Uznał, że w dzisiejszym "Magnificat" nie może zabraknąć wdzięczności za dar Światowych Dni Młodzieży. "W ostatnim tygodniu lipca Kraków stał się stolicą młodych chrześcijan całego świata, którzy już powrócili do swych domów, ale z pewnością na całe życie zapamiętają to, co tu przeżyli. Owoce tego będziemy zbierali przez całe lata. Jest za co dziękować Opatrzności!" - przyznał.
Metropolita uwrażliwił również, że Kraków, który doczekał się tak wielkiego wydarzenia powinien bardziej strzec swojego duchowego klimatu i charakteru. "Nie wolno nam roztrwonić tego depozytu dobra i miłosierdzia, wiary i świętości, gościnności i braterstwa. Powinniśmy dbać o zachowanie oblicza Miasta otartego, przyjaznego i życzliwego, dzielącego się wartościami, rezygnującego z tego wszystkiego, co poniża i degraduje człowieka, co jest przeciwne prawdziwej kulturze ducha" - ocenił.

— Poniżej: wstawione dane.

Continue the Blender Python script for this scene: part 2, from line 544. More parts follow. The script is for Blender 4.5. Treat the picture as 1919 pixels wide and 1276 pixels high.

"Radujmy się z chwały Maryi i Jej królowania w niebie i na ziemi. Cieszmy się, że my sami zmierzamy tam, gdzie Ona już jest po swym chwalebnym Wniebowzięciu. I prośmy Ją, by nas wspierała na naszych niejednokrotnie krętych drogach, byśmy doszli do ostatniej przystani - do życia na wieki w Bogu" - zakończył kard. Dziwisz.
W uroczystościach w Bazylice Mariackiej wzięły udział setki wiernych, przedstawiciele władz krakowskich i małopolskich, Wojsko Polskie oraz m.in. reprezentacja Policji, Straży Miejskiej i Straży Pożarnej. Tradycyjnie kwiaciarki krakowskie ofiarowały Maryi okazały bukiet kwiatów.